Saturday, August 15, 2009

Episode 9 "The Queen's Croquet Ground, Part Two"

August 16, 2009 Alice in Wonderland "The Queen's Croquet Ground" Part Two.

This film continues a chapter from "Alice In Wonderland". Lewis Carroll's original English text is translated into the invented language of Tapissary. The glyphic script of that language has various forms. The style used here is read from right to left, and from the base support of a phrase to its top. The phrasal structure builds up like a vine growing against a trellis. In the art style, a whole phrase is composed as a shape with accumulating layers rather than a taught linear string. This means that each phrase has a multitude of possible constructions.
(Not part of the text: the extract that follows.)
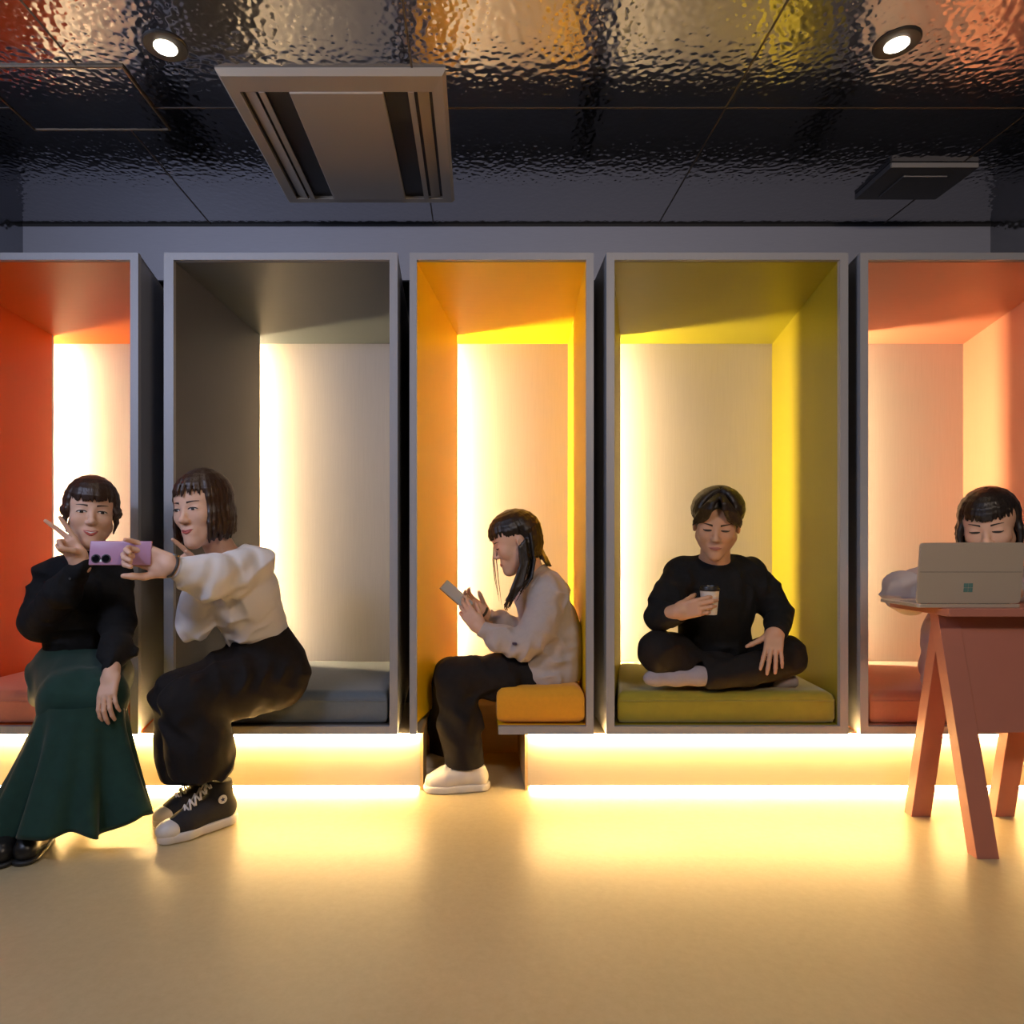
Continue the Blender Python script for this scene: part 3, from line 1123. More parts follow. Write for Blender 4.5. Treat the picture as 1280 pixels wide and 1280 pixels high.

A writer must think in terms of balance, and work with the malleable glyphs for a pleasing composition. The style merges script with drawing, something that occurs in many calligraphic traditions world-wide. 

Saturday, August 1, 2009

Episode 8 "Molière"

I had major problems with a new computer this month, so Alice in Wonderland is still on hold. I’m presenting this short episode to take the Aug 1 slot. 

I’m going to read you an expression that you may have heard before. First I’ll read it in the original French, then I’ll follow up with the English translation: ‘Il faut manger pour vivre, et non pas vivre pour manger’. This means: ‘One must eat to live, and not live to eat’. It was written by Molière for his play called ‘L’Avare’. He wrote it in 1668, and it remains a sound piece of advice for many people to this day. ‘One must eat to live, and not live to eat’ looks like this in Tapisssary: Oñ tsa al la yash, na yashs ala.

Although I believe the general truth of Moliere’s message, there are days when the pastry shop overrides his philosophy. A day such as today, when I live for a certain slice of pie, with wiped cream on top. 

Since today’s subject is a French sentence translated into Tapisssary, I will explain the above once again, but this time for my French speaking visitors. Bon appétit.


en français

J’expériençais de maintes problèmes avec mon nouvel ordinateur le mois de Juillet, donc je suis obligé de renvoyer à plus tard l’histoire de Alice in Wonderland . Ce court épisode-ci la remplace pour le créneau du premier août.

Avez-vous déja entendu cette phrase? “Il faut manger pour vivre, et non pas vivre pour manger’. C’est Molière qui a écrit cette phrase dans son oeuvre L’Avare, en 1668,  et la sagesse de cette philosophie reste jusqu’à nos jours. “Il faut manger pour vivre, et non pas vivre pour manger’ s’écrit comme ça dans la langue de tapissary: Oñ tsa al la yash, na yashs ala.

Bien que je crois en la verité de la remarque de Molière, il y a des jours quand la pâtisserie vainc sa philosophie. Un jour comme aujourd’hui, quand je vie pour une certaine tranche de gâteau, celle-la à la creme frâiche.